Bolsonaro só podia ser eleito num quadro desses. Não é à toa que até líderes da extrema-direita europeia como a francesa Marine Le Pen já demarcaram publicamente o espanto com as posições externadas com o presidente que o Brasil elegeu. Não é cabível nem mesmo a comparação comum com um ogro como Trump, a não ser na falta de razão dos que neles votaram.
O que isso quer dizer? Primeiro é que esse pessoal insano vai nos governar a partir de janeiro. Bolsonaro não chega só.
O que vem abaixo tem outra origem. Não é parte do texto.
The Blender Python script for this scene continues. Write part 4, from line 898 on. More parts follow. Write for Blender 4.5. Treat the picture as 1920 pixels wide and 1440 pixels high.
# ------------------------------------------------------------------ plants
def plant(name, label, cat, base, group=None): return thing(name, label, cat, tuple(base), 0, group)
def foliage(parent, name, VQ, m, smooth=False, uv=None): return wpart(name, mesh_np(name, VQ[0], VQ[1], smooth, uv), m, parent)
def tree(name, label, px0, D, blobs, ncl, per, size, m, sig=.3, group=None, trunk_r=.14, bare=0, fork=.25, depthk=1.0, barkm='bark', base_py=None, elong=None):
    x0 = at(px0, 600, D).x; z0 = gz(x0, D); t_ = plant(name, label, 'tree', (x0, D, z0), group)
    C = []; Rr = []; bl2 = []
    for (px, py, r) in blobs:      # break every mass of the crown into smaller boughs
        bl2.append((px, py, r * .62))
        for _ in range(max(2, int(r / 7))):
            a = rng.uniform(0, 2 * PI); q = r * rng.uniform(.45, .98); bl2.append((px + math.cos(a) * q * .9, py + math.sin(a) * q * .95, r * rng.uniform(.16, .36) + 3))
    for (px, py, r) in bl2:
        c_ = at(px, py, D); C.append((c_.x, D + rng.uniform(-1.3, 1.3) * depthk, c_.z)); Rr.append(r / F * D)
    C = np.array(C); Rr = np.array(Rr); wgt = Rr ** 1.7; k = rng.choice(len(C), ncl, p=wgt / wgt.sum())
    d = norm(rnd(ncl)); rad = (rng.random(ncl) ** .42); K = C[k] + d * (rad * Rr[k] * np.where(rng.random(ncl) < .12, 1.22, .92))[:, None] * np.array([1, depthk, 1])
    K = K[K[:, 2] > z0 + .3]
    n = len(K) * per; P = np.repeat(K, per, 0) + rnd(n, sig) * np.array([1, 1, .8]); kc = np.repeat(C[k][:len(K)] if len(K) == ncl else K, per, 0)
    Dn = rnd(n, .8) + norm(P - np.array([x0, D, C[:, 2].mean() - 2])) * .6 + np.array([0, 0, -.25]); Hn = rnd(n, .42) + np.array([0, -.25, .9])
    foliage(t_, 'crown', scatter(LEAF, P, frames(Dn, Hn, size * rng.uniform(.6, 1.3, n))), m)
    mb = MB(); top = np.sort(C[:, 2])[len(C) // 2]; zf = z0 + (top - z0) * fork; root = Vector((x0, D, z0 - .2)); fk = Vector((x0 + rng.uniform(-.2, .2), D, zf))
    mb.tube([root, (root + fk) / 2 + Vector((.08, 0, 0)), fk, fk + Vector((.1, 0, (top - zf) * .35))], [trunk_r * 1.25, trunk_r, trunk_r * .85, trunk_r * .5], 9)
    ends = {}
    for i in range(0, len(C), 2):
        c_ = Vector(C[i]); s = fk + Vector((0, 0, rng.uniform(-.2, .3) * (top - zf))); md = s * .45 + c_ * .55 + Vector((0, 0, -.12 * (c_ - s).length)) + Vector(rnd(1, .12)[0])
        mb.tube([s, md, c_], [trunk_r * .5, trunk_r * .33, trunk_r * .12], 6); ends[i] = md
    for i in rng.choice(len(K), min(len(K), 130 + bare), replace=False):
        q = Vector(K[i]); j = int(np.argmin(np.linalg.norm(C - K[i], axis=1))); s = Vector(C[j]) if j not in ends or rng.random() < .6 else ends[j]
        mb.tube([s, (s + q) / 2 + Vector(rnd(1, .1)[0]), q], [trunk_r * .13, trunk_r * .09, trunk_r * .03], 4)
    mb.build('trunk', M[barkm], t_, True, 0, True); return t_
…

Para ilustrar o drama, basta olhar para o escolhido para chefiar o Itamaraty, um primitivo discípulo de Olavo de Carvalho com potencial para expor o Brasil ao ridículo internacional e ameaçar até, por exemplo, os interesses comerciais dos ruralistas que apoiaram o fascista.
Mas existe também uma obrigatória reflexão para as esquerdas. Com certeza, é hora de baixar a bola, não no combate ao que vem por aí, mas reconhecer que talvez nossa avaliação sobre a realidade das ruas não contava com essa verdade tão insana.
Provavelmente, nossa bolha de razão não tenha percebido um fato que exige um tipo de enfrentamento mais paciente. Em outras palavras, nossa abordagem será mais difícil, teremos que começar a explicar o óbvio, a renunciar temporariamente aos sonhos antes de avançar.
Seria muito fácil creditar somente à desonestidade notória dos grandes veículos de comunicação a criação de uma multidão de indivíduos imbecilizados. Mas a questão não se esgota aí.
Fora da mídia tradicional, esse colosso da falta de neurônios buscou e encontrou em redes sociais e aplicativos meios próprios para propagação, com sucesso, das insanidades. Seus iguais se revelaram milhões.
Como se dizia antigamente, “só existe malandro se não existir otário”, ou seja, os Olavos encontraram terreno fértil e propício para as suas espertezas.
Não adianta, portanto, apenas amaldiçoar ou ridicularizar a ignorância triunfante. É preciso reconhecer sua existência, por mais que a lamentemos. A realidade não se muda pelos nossos desejos. Exige luta, agora acrescida de uma dose indispensável de paciência.